The story centering on two main characters, who are different from each other physically (sometimes mentally) yet retain similar values or expectations in life, is a staple in animation. One needs the other to survive, to exist, to entertain. Think of the loony scheming of ‘Tom & Jerry’, or the dark animated work that is Mary and Max (2009), and even to some extent, Timon and Pumbaa in The Lion King (1994), to name a few.

Ernest & Celestine, while not immediately iconic as characters or as a movie, draws on influences of the past. Its watercolour, vaguely-detailed animation style recalls the likes of The Secret of Kells (2009) or some of the scenes in Isao Takahata’s early works like Only Yesterday (1991). There is something attractive about a bear and a mouse who live together – one huge, one small; one regrettably clumsy, the other vulnerable.

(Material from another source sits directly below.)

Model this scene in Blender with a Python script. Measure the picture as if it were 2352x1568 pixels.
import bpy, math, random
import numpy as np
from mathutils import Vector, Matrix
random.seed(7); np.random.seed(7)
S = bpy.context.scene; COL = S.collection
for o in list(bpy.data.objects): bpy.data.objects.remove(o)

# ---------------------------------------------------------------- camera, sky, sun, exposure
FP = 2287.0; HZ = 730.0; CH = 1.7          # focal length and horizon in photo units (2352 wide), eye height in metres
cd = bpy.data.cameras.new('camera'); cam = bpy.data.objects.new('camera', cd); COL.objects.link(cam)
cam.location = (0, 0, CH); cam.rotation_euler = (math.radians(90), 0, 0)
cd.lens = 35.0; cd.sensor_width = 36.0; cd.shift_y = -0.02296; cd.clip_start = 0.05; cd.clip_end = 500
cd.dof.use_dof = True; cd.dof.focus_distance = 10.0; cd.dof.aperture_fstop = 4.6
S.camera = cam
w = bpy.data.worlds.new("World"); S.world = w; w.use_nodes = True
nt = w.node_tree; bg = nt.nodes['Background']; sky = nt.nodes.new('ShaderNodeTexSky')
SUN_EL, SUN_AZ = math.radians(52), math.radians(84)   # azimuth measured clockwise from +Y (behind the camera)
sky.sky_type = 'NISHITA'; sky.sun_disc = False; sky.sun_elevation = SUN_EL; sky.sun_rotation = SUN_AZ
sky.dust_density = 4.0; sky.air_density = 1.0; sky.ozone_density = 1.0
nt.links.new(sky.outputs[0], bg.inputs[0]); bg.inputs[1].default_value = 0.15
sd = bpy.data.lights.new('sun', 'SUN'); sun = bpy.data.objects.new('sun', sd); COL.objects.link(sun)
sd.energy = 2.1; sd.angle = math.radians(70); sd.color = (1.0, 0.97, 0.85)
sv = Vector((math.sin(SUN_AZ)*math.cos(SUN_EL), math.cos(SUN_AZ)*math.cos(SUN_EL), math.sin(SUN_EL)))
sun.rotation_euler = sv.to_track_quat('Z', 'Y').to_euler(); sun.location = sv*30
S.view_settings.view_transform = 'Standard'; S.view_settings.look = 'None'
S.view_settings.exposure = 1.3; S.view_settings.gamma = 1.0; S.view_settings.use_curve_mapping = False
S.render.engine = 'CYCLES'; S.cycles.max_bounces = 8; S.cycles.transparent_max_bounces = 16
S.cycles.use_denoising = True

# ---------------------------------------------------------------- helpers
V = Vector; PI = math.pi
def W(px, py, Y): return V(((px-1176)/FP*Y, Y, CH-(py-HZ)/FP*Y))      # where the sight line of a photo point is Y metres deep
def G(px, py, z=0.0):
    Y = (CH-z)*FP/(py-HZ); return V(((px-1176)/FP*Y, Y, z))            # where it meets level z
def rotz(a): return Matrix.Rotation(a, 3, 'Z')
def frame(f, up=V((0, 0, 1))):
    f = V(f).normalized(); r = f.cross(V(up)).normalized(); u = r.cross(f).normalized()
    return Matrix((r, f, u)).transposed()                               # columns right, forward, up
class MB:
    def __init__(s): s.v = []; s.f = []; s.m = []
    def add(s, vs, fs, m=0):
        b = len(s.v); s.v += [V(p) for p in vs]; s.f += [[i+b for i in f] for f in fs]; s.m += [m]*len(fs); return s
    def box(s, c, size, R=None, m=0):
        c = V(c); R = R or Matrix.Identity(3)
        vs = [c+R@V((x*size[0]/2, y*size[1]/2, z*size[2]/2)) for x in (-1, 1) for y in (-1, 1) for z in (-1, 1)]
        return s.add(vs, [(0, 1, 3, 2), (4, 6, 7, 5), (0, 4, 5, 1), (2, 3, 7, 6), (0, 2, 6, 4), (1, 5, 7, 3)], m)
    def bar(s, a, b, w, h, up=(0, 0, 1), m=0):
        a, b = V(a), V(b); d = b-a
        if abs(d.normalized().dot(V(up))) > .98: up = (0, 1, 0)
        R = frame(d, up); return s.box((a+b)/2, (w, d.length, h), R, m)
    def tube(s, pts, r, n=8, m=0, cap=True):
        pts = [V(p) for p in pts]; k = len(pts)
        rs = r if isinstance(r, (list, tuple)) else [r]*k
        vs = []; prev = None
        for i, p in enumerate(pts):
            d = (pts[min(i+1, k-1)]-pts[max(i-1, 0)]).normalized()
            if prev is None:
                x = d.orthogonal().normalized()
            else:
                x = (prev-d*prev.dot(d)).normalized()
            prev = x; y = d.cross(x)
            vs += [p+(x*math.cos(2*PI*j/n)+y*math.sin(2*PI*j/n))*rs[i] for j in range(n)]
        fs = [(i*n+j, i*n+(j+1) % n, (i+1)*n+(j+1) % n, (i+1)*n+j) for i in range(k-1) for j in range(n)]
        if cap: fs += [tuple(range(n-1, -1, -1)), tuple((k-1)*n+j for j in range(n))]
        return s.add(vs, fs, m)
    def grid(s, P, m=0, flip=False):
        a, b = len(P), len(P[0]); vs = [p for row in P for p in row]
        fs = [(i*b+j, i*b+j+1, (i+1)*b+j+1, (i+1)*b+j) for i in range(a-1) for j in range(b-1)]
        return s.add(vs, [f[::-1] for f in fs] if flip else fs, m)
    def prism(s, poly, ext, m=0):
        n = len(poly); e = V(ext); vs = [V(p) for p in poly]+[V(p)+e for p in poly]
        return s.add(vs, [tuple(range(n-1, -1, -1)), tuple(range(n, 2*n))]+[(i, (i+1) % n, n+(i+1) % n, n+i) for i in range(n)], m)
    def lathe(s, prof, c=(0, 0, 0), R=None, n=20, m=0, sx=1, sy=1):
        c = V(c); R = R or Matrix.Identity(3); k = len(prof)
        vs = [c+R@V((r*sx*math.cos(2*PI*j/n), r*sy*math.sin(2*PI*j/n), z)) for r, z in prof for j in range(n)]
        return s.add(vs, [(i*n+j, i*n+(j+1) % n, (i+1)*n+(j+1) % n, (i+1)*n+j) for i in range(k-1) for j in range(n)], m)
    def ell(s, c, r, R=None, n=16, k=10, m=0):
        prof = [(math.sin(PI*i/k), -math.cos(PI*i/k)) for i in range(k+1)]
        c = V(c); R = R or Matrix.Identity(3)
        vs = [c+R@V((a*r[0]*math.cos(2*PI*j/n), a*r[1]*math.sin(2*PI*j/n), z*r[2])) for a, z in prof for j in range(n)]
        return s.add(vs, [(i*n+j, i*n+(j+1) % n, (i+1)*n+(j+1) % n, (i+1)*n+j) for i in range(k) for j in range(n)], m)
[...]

Legend has it that bears eat mice, fears propagated by an old mouse tending to young, orphaned mice. Celestine, a young mouse, refuses to believe, and when by chance she encounters Ernest the bear, it is the start of an unlikely friendship that is threatened to be broken by prejudiced bears and mice living comfortably in their own worlds.

We fear the other because we don’t understand the other. We sometimes claim to understand the other, yet the fear remains. That is merely a false reconciliation. Despite being a family movie, Ernest & Celestine may contain some subtext on homosexuality, though that I believe is without intent by the filmmakers. Even if Ernest and Celestine are of a different gender, they may be treated as symbolic of the plight of homosexuals in homophobic societies. Their relationship is opposed, even condemned.

It is no surprise that the climax of the film is coincidentally situated in the court of justice. The law prohibits homosexual relations, but I leave you to see the film’s resolution to draw your own conclusions. Sometimes it is enriching (or just plain fun) to overanalyze a film that is as uncomplicated and pure as Ernest & Celestine.

Verdict: A simple, beautifully-drawn French animated offering with a decent blend of humour and heart.